My job is not to deliver your newspaper. I am constantly amazed that people call the newsroom to report that their paper was late or in the wrong place or whatever else can go wrong with delivering an edition. That comes under circulation. I really have no idea about delivery schedules. That happens early in the morning. As I said, I am not on the morning shift at the office. But beyond that, delivery concerns fall under a different department. Not that I don’t want to help, but I just don’t have that information. I’ll send you to someone who can help.

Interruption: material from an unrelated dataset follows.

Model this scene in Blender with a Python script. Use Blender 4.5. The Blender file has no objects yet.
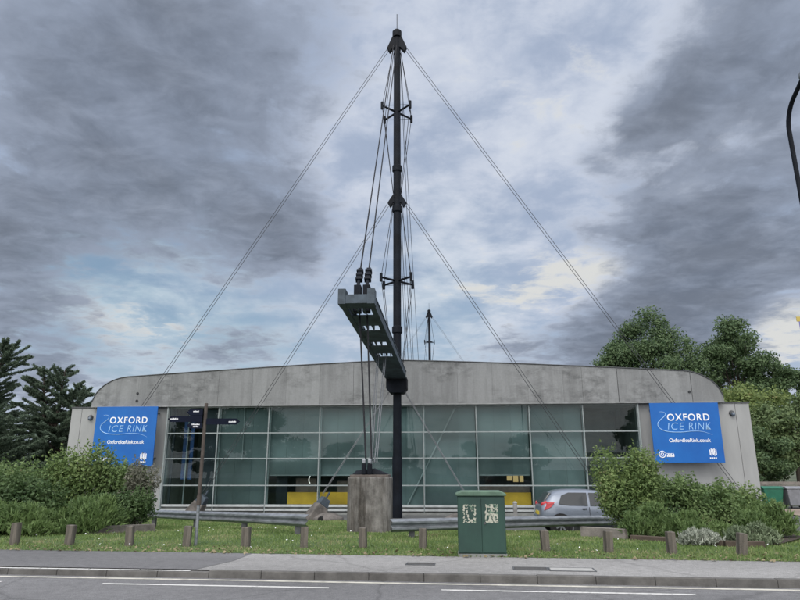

My job is not to ruin the lives of young people who make a few mistakes and wind up on the wrong side of the law. On more than one occasion (including this past week), I have had people accuse me of ruining the lives of the people who appear in court by taking their pictures and putting the information in the newspaper. I am not making this up. This most recent time, an adult leaned over and whispered to me that I ruin the lives of these poor kids. I am not sure which of the kids was being ruined, but during that session of court there were a lot of drug cases on the docket. As I considered the accusation I thought that of all the people who are ruining the lives of these defendants, I am nowhere near the top of that list. I didn't sell little Johnny or Janie the drugs. I didn't talk them into taking drugs. I didn't raise the boy or girl or give any fatherly advice. I didn't arrest them when they bought or sold the drugs. I did not even get Johnny or Janie high. The blame on that one goes to Johnny or Janie. The fact that their names are in the newspaper is not my fault. I report what happens, I don't cause things to happen.
Personally, I wish every one of those defendants would turn their lives around and that those falsely accused would be vindicated. Perhaps what is my job in court is to tell the truth and show the consequences of what can happen if you use illegal drugs, or steal, or beat up a family member, or drive drunk, or break into houses. But, no, I don't ruin anyone's life. And most of those lives are not ruined if they can break out of the bad habits.
Finally, my job is not to print only good news or to print only bad news. You see, both can be news. I am not to hide the bad and print a propaganda sheet for the county. By the same token, I do not hide the good. But, as many people have noted throughout the years, dog bites man is not usually news, but man bites dog is news. The principle is that something that you expect is not news, but the unexpected is not news. We report accidents, but not when everyone makes it home safe at night. We report lawbreaking, not when folks obey the law. Yet we still celebrate the wonderful accomplishments of area residents. It's a balancing act. My job is to try to make it balance throughout the year. Some days the scale tips to the bad, some days to the good.
So, that's what I don't do. Oh, one more thing I don't do: Sleep eight hours a day. It's all part of the job.